**GIVEN PROBLEM**.
Every line from the first one to the line containing "COL = SC.collection" should be echoed exactly; leave out the rest.

[START]

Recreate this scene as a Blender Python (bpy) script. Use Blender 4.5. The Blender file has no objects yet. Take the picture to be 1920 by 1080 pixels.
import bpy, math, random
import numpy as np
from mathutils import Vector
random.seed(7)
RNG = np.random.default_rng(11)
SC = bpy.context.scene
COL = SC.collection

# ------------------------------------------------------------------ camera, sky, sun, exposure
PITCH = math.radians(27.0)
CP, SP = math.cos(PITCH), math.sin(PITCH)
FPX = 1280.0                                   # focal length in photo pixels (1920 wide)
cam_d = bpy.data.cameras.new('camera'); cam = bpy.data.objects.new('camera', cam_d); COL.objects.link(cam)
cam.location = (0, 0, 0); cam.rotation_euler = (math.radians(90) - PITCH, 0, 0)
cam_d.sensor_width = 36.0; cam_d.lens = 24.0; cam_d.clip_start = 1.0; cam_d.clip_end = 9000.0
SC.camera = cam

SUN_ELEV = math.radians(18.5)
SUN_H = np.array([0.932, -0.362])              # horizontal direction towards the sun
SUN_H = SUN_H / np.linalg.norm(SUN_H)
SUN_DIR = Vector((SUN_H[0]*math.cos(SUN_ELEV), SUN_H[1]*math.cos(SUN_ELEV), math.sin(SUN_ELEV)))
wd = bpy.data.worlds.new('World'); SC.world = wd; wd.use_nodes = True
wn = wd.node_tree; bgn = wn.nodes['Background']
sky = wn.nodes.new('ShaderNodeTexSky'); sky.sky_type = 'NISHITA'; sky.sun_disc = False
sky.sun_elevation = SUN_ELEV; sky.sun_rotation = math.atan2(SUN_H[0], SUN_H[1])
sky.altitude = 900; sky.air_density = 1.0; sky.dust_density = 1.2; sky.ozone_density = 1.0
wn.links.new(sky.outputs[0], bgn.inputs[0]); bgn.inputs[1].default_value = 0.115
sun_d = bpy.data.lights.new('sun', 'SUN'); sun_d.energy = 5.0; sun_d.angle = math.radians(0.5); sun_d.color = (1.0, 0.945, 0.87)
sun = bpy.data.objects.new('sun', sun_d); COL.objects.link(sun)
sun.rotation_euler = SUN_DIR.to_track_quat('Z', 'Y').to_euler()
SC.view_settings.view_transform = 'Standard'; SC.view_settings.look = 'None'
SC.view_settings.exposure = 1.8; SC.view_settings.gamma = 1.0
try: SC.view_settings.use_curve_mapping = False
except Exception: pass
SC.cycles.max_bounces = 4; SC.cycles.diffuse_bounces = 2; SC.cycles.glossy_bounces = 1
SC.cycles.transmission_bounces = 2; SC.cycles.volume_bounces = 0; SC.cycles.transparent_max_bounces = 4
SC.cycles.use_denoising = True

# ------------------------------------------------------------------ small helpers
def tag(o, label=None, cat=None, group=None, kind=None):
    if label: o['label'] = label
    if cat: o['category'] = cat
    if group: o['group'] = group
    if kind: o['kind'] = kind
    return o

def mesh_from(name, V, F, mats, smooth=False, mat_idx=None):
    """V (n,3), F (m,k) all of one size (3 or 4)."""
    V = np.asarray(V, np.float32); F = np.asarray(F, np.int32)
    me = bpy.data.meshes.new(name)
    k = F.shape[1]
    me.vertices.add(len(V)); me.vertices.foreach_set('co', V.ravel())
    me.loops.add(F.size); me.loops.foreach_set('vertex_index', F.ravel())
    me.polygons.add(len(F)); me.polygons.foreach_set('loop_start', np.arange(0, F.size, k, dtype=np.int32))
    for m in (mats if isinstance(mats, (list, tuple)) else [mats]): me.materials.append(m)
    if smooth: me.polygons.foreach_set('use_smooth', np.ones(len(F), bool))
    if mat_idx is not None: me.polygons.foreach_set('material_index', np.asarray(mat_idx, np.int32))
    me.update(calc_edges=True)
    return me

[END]

**EXPECTED OUTPUT**.
Recreate this scene as a Blender Python (bpy) script. Use Blender 4.5. The Blender file has no objects yet. Take the picture to be 1920 by 1080 pixels.
import bpy, math, random
import numpy as np
from mathutils import Vector
random.seed(7)
RNG = np.random.default_rng(11)
SC = bpy.context.scene
COL = SC.collection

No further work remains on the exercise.